I dont think it makes any of it "mandatory".
It's not a huge issue only because we can just ignore the spell and never use it - I already pointed this out in my post, but I wanted to point out why Guidance is a bad spell from a game design standpoint.
It's a Mary Sue spell. It's so useful that it kind of forces players to always use it, in almost all situations. This in itself becomes boring, but the need for concentration just makes it all the more annoying because of it.
I've just started playing all my games without it, but it's always there tempting me. Especially because we get an amulet that gives it to us for free and we can put that on any character that doesn't naturally have anything to concentrate on. I'm worried about the day I create a party though where every character needs to concentrate on an all-day spell and I don't have anyone to cast Guidance - guess I'll just completely stop using it then.

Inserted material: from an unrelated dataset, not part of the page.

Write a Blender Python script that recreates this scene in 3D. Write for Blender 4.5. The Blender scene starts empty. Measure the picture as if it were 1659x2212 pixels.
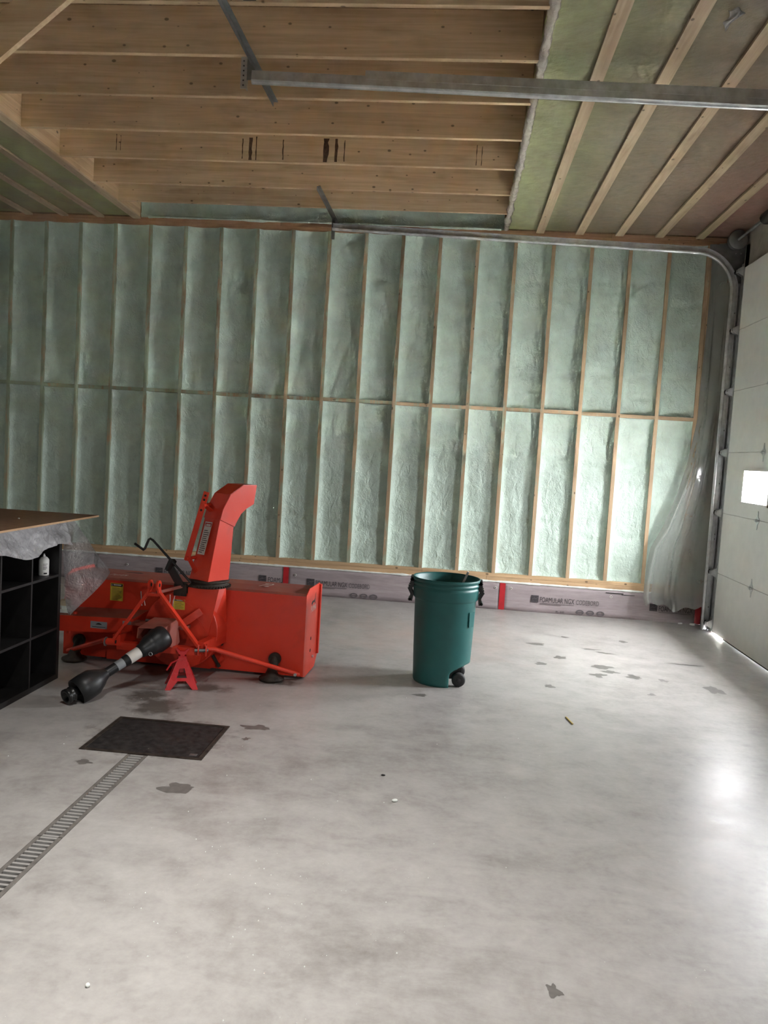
import bpy, math, random
from mathutils import Vector, Matrix, noise

random.seed(7)
scene = bpy.context.scene
col = scene.collection
PI = math.pi

# ------------------------------------------------------------------ camera
cam_d = bpy.data.cameras.new('camera')
cam = bpy.data.objects.new('camera', cam_d)
col.objects.link(cam)
cam_d.sensor_fit = 'VERTICAL'
cam_d.sensor_height = 24.0
cam_d.lens = 24.0 * 1761.91 / 2212.0
cam_d.clip_start = 0.05
cam_d.clip_end = 300
_rt = Vector((0.99425995, 0.08875219, 0.05975117))
_up = Vector((-0.06579342, 0.06679013, 0.99559545))
_fw = Vector((-0.08437049, 0.99381192, -0.07224607))
cam.matrix_world = Matrix(((_rt.x, _up.x, -_fw.x, 5.20469), (_rt.y, _up.y, -_fw.y, -9.06493),
                           (_rt.z, _up.z, -_fw.z, 1.66083), (0, 0, 0, 1)))
scene.camera = cam

# ------------------------------------------------------------------ sky, daylight, exposure
world = bpy.data.worlds.new('overcast_sky')
scene.world = world
world.use_nodes = True
wn = world.node_tree
bg = wn.nodes['Background']
bg.inputs['Color'].default_value = (0.93, 0.97, 1.0, 1)
bg.inputs['Strength'].default_value = 30.0
# overcast sky: the zenith three times as bright as the horizon
_tc = wn.nodes.new('ShaderNodeTexCoord')
_sp = wn.nodes.new('ShaderNodeSeparateXYZ')
_mr = wn.nodes.new('ShaderNodeMapRange')
_mr.inputs['To Min'].default_value = 0.55
_mr.inputs['To Max'].default_value = 1.65
_mx = wn.nodes.new('ShaderNodeMix')
_mx.data_type = 'RGBA'
_mx.blend_type = 'MULTIPLY'
_mx.inputs[0].default_value = 1.0
_mx.inputs[6].default_value = (0.95, 0.975, 1.0, 1)
wn.links.new(_tc.outputs['Generated'], _sp.inputs[0])
wn.links.new(_sp.outputs['Z'], _mr.inputs['Value'])
wn.links.new(_mr.outputs['Result'], _mx.inputs[7])
wn.links.new(_mx.outputs[2], bg.inputs['Color'])
vs = scene.view_settings
vs.view_transform = 'Standard'
vs.look = 'None'
vs.gamma = 1.0
vs.use_curve_mapping = False
vs.exposure = 3.47
scene.cycles.max_bounces = 6
scene.cycles.transparent_max_bounces = 6
scene.cycles.caustics_reflective = False
scene.cycles.caustics_refractive = False

# windows of the two overhead doors: height of their centre, height, width, and y of each
WZ, WH, WW = 1.547, 0.305, 0.64
DOOR1_WINDOWS = (-1.30, -2.78)
DOOR2_WINDOWS = (-9.28,)


def portal(name, loc, rot, sx, sy):
    l = bpy.data.lights.new(name, 'AREA')
    l.shape = 'RECTANGLE'
    l.size = sx
    l.size_y = sy
    l.cycles.is_portal = True
    o = bpy.data.objects.new(name, l)
    o.location = loc
    o.rotation_euler = rot
    col.objects.link(o)


for wy in DOOR1_WINDOWS + DOOR2_WINDOWS:
    portal('window_daylight', (8.035, wy, WZ), (0, PI / 2, 0), WH, WW)


# ------------------------------------------------------------------ materials
class NT:
    def __init__(s, name):
        s.m = bpy.data.materials.new(name)
        s.m.use_nodes = True
        s.t = s.m.node_tree
        s.n = s.t.nodes
        s.p = s.n['Principled BSDF']
        s.out = s.n['Material Output']

    def add(s, kind, **kw):
        nd = s.n.new(kind)
        for k, v in kw.items():
            setattr(nd, k, v)
        return nd

    def link(s, a, b):
        s.t.links.new(a, b)

    def inp(s, nd, key, val):
        if hasattr(val, 'links') or isinstance(val, bpy.types.NodeSocket):
            s.link(val, nd.inputs[key])
        else:
            nd.inputs[key].default_value = val

    def math(s, op, a, b=0.0, c=None, clamp=False):
        nd = s.add('ShaderNodeMath', operation=op, use_clamp=clamp)
        s.inp(nd, 0, a)
        s.inp(nd, 1, b)
        if c is not None:
            s.inp(nd, 2, c)
        return nd.outputs[0]

    def mix(s, fac, a, b, blend='MIX'):
        nd = s.add('ShaderNodeMix', data_type='RGBA', blend_type=blend)
        s.inp(nd, 0, fac)
        for key, v in ((6, a), (7, b)):
            if isinstance(v, bpy.types.NodeSocket):
                s.link(v, nd.inputs[key])
            else:
                nd.inputs[key].default_value = (*v, 1) if len(v) == 3 else v
        return nd.outputs[2]

    def ramp(s, fac, stops):
        nd = s.add('ShaderNodeValToRGB')
        e = nd.color_ramp.elements
        while len(e) < len(stops):
            e.new(0.5)
        for i, (p, c) in enumerate(stops):
            e[i].position = p
            e[i].color = (*c, 1) if len(c) == 3 else c
        s.inp(nd, 'Fac', fac)
        return nd.outputs['Color']

    def coords(s, scale=(1, 1, 1), rnd=False, kind='Object'):
        tc = s.add('ShaderNodeTexCoord')
        mp = s.add('ShaderNodeMapping')
        s.link(tc.outputs[kind], mp.inputs['Vector'])
        mp.inputs['Scale'].default_value = scale
        if rnd:
            oi = s.add('ShaderNodeObjectInfo')
            cx = s.add('ShaderNodeCombineXYZ')
            k = s.math('MULTIPLY', oi.outputs['Random'], 37.0)
            for i in range(3):
                s.link(k, cx.inputs[i])
            s.link(cx.outputs[0], mp.inputs['Location'])
        return mp.outputs['Vector']

    def noise(s, vec, scale, detail=4.0, rough=0.55, dist=0.0):
        nd = s.add('ShaderNodeTexNoise')
        s.link(vec, nd.inputs['Vector'])
        nd.inputs['Scale'].default_value = scale
        nd.inputs['Detail'].default_value = detail
        nd.inputs['Roughness'].default_value = rough
        nd.inputs['Distortion'].default_value = dist
        return nd.outputs['Fac']

    def bump(s, height, strength=0.3, dist=0.01):
        nd = s.add('ShaderNodeBump')
        nd.inputs['Strength'].default_value = strength
        nd.inputs['Distance'].default_value = dist
        s.link(height, nd.inputs['Height'])
        s.link(nd.outputs['Normal'], s.p.inputs['Normal'])

    def set(s, **kw):
        names = dict(color='Base Color', rough='Roughness', metal='Metallic', spec='Specular IOR Level', coat='Coat Weight', coat_rough='Coat Roughness')
        for k, v in kw.items():
            if k == 'color' and isinstance(v, tuple):
                v = (*v, 1)
            s.inp(s.p, names[k], v)
        return s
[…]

Guidance alone is a multitool. It's always good, everywhere. And that's what makes it a bad spell.
I don't think prebuff stacking was such an issue. As you level up they get a longer duration and there are metamagics which extend duration, wands with meta magic. With many spells you can buff 1 time per map, and others 2 times per map. Not so bad. It was just some spells like guidance i didnt like.
The requisite buffing in Pathfinder is literally the reason I quit Kingmaker and never finished it.
Not only is the actual act a load of tedium, but it also railroads you into only playing parties that have a ton of buffs (and debuffs for the enemy). It's a shallow combat system when one strategy (buff or die) is the only viable one.
but DnD also have all those buff spells like mirror image etc. Do you not buff in DnD? That means DnD is very easy to play and not a challenge.
The buffs in 5e are fewer - and not completely mandatory. I've only played BG3 (haven't played 5e TT yet), but I can solo almost any class without using a ton of buffs (the most common buff I use is Longstrider). This is partially due to there being a lot of exploits in the game currently, and some of Larian's homebrew, as well as some weaknesses in the code like enemies not being very good at searching for hidden characters...but my overall feeling was that 5e doesn't come anywhere close to being as buff dependent as Pathfinder because it uses the Bounded Accuracy concept in balancing itself.
Bounded Accuracy makes all the difference. It is my favorite addition to D&D since I started playing in the late 80's. The lack of Bounded Accuracy is what I hate about Pathfinder the most.